W przeciwnym razie sprzedaż będzie nielegalna, za co można trafić do więzienia na trzy lata.
Sprzedawcy z naszego regionu mogą wykupić banderolę legalizacyjną w Urzędzie Celnym w Bydgoszczy - jedna kosztuje 1,30 zł.
- Koszty spadną na klientów, którzy zapłacą o tyle właśnie więcej za paczkę papierosów - nie ukrywa Kamińska.
Ile na paczce?
Tymczasem papierosy wyprodukowane po marcu są już objęte nową akcyzą, tylko, że do tej pory, ze względu na zapasy, jeszcze do wielu sklepów nie trafiły.

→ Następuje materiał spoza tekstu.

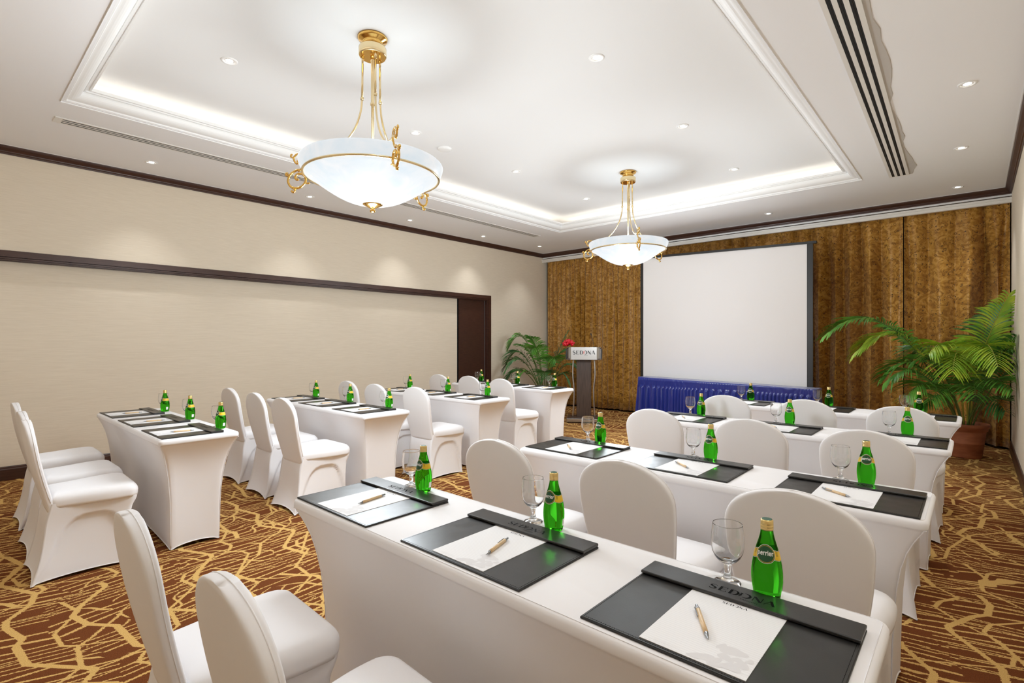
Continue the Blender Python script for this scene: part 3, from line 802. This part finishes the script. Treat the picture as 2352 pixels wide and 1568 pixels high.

Są za to przezorni sprzedawcy, którzy już zdążyli zaopatrzyć się w banderole legalizacyjne - m.in. Kolporter. I dlatego w jego kioskach papierosy są już droższe, choć nie wszędzie dokładnie o 1,3 zł.
Oto przykłady: niebieskie LM lighty kosztowały 7,85 zł, teraz ich cena poszybowała do 8,95 zł. Marlboro "setki" podrożały z 9,40 zł do 10,15 zł, o złotówkę więcej trzeba zapłacić za LM Link Menthol - 9,20 zł. Cena WEST-ów poszła w górę z 6,85 do 7,95 zł, Viceroy-ów z 5,30 do 6,45 zł, Roctets White-ów z 14,30 do 16,50 zł, Paramountów z 6,65 do 7,80 zł, Mocnych z 6,95 do prawie 8 zł.
Własna produkcja
Klienci, którzy chcą zaoszczędzać i palą skręty też płacą więcej. Półkilogramowa paczka tytoniu podrożała już w marcu z 40 do 60 zł. Jednak coraz więcej osób jest zainteresowanych własną produkcją.
To się musi opłacać, skoro Firma Philips Morris Polska (największy w Polsce odbiorca polskiego tytoniu) podała, że spadła sprzedaż gotowych papierosów, a o 50 procent wzrosła sprzedaż tytoniu.
Papierosy pali 32 procent dorosłych Polaków. Jednak zdecydowana większość palaczy chciałaby rozstać się z nałogiem - wynika z sondażu CBOS.
Teraz jest okazja rzucić palenie. Warto dodać, co zawiera cena papierosa: 55 procent to podatki, w tym akcyzowy, 25 proc. to koszty produkcji, 20 procent - dystrybucji i sprzedaży.